◆ Information supplied:

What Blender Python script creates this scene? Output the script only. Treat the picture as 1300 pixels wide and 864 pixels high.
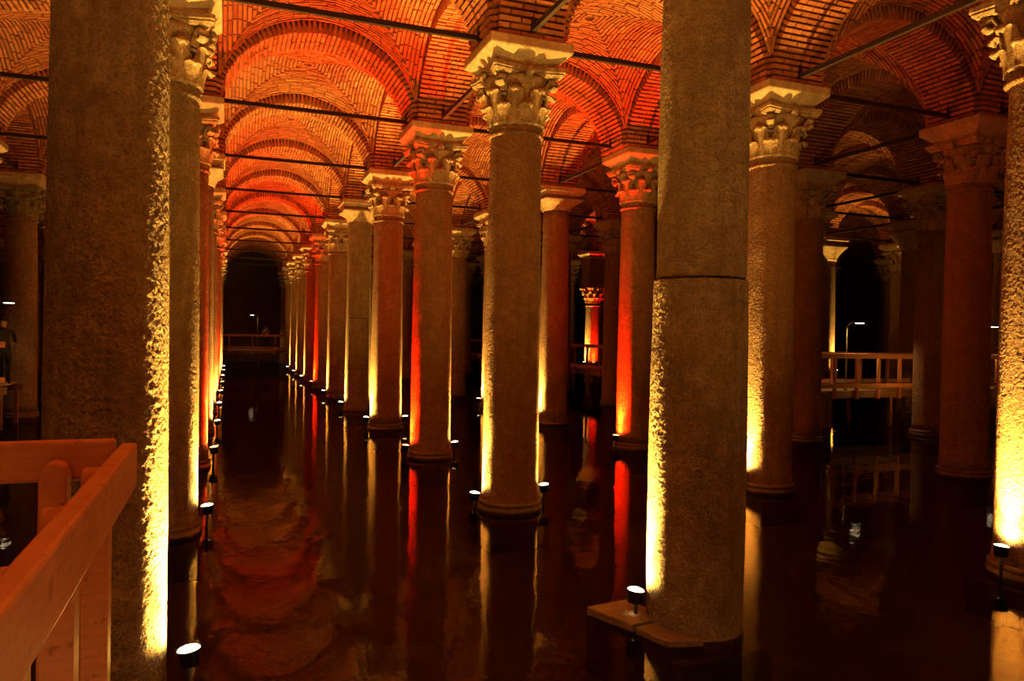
import bpy, bmesh, math, random
import numpy as np
from mathutils import Vector, Matrix, noise

for _o in list(bpy.data.objects):
    bpy.data.objects.remove(_o)
S = bpy.context.scene
COL = S.collection
R = math.radians
random.seed(7)
RNG = np.random.default_rng(7)

# ------------------------------------------------------------------ camera
F_PX = 945.0                       # focal length for a 1300 px wide frame
YAW = R(20.85)
CAM_Z = 2.66
cam_d = bpy.data.cameras.new('camera')
cam_d.sensor_width = 36.0
cam_d.lens = 36.0 * F_PX / 1300.0
cam_d.clip_start = 0.05
cam_d.clip_end = 300
cam = bpy.data.objects.new('camera', cam_d)
COL.objects.link(cam)
cam.matrix_world = (Matrix.Translation((0, 0, CAM_Z)) @ Matrix.Rotation(-YAW, 4, 'Z')
                    @ Matrix.Rotation(R(90 - 0.6), 4, 'X') @ Matrix.Rotation(R(1.0), 4, 'Z'))
S.camera = cam
CAM_INV = cam.matrix_world.inverted()

# ------------------------------------------------------------------ world, exposure
world = bpy.data.worlds.new('world')
S.world = world
world.use_nodes = True
world.node_tree.nodes['Background'].inputs[0].default_value = (0.012, 0.006, 0.003, 1)
world.node_tree.nodes['Background'].inputs[1].default_value = 0.3
S.view_settings.view_transform = 'Standard'
S.view_settings.look = 'None'
S.view_settings.exposure = 1.15
S.view_settings.gamma = 1.0
S.view_settings.use_curve_mapping = False
try:
    S.cycles.use_denoising = True
    S.cycles.max_bounces = 6
    S.cycles.diffuse_bounces = 3
    S.cycles.glossy_bounces = 3
    S.cycles.transparent_max_bounces = 6
    S.cycles.sample_clamp_indirect = 6.0
    S.cycles.caustics_reflective = False
    S.cycles.caustics_refractive = False
except Exception:
    pass

# light colours and levels
YEL = (1.0, 0.50, 0.080)
WRM = (1.0, 0.60, 0.20)
RED = (1.0, 0.014, 0.001)
FILL = (1.0, 0.50, 0.115)  # tint of the fill lights added behind the viewer
SPILL = 0.085
FLOOD = 1900.0                       # watts of a column floodlight

# ------------------------------------------------------------------ helpers
def project(p):
    """world point -> (px, py, depth) in the 1300x864 frame."""
    q = CAM_INV @ Vector(p)
    d = -q.z
    if d < 0.05:
        return None
    return 650 + F_PX * q.x / d, 432 - F_PX * q.y / d, d

def in_view(p, m=0):
    q = project(p)
    return q is not None and -m < q[0] < 1300 + m and -m < q[1] < 864 + m

def mesh(name, verts, faces, m=None, smooth=False):
    me = bpy.data.meshes.new(name)
    me.from_pydata([tuple(v) for v in verts], [], faces)
    if m:
        me.materials.append(m)
    if smooth:
        me.polygons.foreach_set('use_smooth', [True] * len(me.polygons))
    me.update()
    return me

def link(name, me, parent=None, loc=(0, 0, 0), rotz=0.0):
    o = bpy.data.objects.new(name, me)
    COL.objects.link(o)
    o.parent = parent
    o.location = loc
    if rotz:
        o.rotation_euler = (0, 0, rotz)
    return o

def thing(name, label, cat, loc=(0, 0, 0), rotz=0.0, group=None):
    o = bpy.data.objects.new(name, None)
    o.empty_display_size = 0.1
    COL.objects.link(o)
    o.location = loc
    o.rotation_euler = (0, 0, rotz)
    o['label'] = label
    o['category'] = cat
    if group:
        o['group'] = group
    return o

def structure(o, label=None):
    o['kind'] = 'structure'
    if label:
        o['label'] = label
    return o

class MB:
    """collects vertices and faces of one mesh."""
    def __init__(self):
        self.v, self.f = [], []
    def add(self, vs, fs):
        n = len(self.v)
        self.v += [tuple(p) for p in vs]
        self.f += [tuple(i + n for i in q) for q in fs]
        return self
    def box(self, c, s, rot=None):
        hx, hy, hz = s[0] / 2, s[1] / 2, s[2] / 2
        vs = [Vector((x, y, z)) for z in (-hz, hz) for y in (-hy, hy) for x in (-hx, hx)]
        if rot is not None:
            vs = [rot @ p for p in vs]
        c = Vector(c)
        return self.add([p + c for p in vs], [(0, 2, 3, 1), (4, 5, 7, 6), (0, 1, 5, 4), (2, 6, 7, 3), (0, 4, 6, 2), (1, 3, 7, 5)])
    def lathe(self, prof, n=24, cap=True, c=(0, 0, 0)):
        vs, fs = [], []
        for r, z in prof:
            for i in range(n):
                a = 2 * math.pi * i / n
                vs.append((c[0] + r * math.cos(a), c[1] + r * math.sin(a), c[2] + z))
        for j in range(len(prof) - 1):
            for i in range(n):
                k = (i + 1) % n
                fs.append((j * n + i, j * n + k, (j + 1) * n + k, (j + 1) * n + i))
        if cap:
            fs.append(tuple(reversed(range(n))))
            fs.append(tuple((len(prof) - 1) * n + i for i in range(n)))
        return self.add(vs, fs)
    def tube(self, pts, r, n=8):
        pts = [Vector(p) for p in pts]
        rs = r if isinstance(r, (list, tuple)) else [r] * len(pts)
        vs, fs = [], []
        up = Vector((0, 0, 1))
        for i, p in enumerate(pts):
            t = (pts[min(i + 1, len(pts) - 1)] - pts[max(i - 1, 0)]).normalized()
            a = up if abs(t.dot(up)) < 0.95 else Vector((1, 0, 0))
            s = t.cross(a).normalized()
            b = s.cross(t)
            for k in range(n):
                g = 2 * math.pi * k / n
                vs.append(p + (s * math.cos(g) + b * math.sin(g)) * rs[i])
        for j in range(len(pts) - 1):
            for k in range(n):
                q = (k + 1) % n
                fs.append((j * n + k, j * n + q, (j + 1) * n + q, (j + 1) * n + k))
        fs.append(tuple(reversed(range(n))))
        fs.append(tuple((len(pts) - 1) * n + k for k in range(n)))
        return self.add(vs, fs)
    def mesh(self, name, m, smooth=False):
        return mesh(name, self.v, self.f, m, smooth)
    def build(self, name, m, parent=None, smooth=False, loc=(0, 0, 0), rotz=0.0):
        return link(name, self.mesh(name, m, smooth), parent, loc, rotz)

def bevel_mesh(me, w=0.006, seg=1):
    bm = bmesh.new()
    bm.from_mesh(me)
    bmesh.ops.bevel(bm, geom=list(bm.edges), offset=w, segments=seg, affect='EDGES', profile=0.5)
    bm.to_mesh(me)
    bm.free()
    return me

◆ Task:
Every line from the start of the listing above through the line with "RNG = np.random.default_rng(7)" should be repeated exactly; skip the pictures and add nothing else.

◆ Expected answer:
What Blender Python script creates this scene? Output the script only. Treat the picture as 1300 pixels wide and 864 pixels high.
import bpy, bmesh, math, random
import numpy as np
from mathutils import Vector, Matrix, noise

for _o in list(bpy.data.objects):
    bpy.data.objects.remove(_o)
S = bpy.context.scene
COL = S.collection
R = math.radians
random.seed(7)
RNG = np.random.default_rng(7)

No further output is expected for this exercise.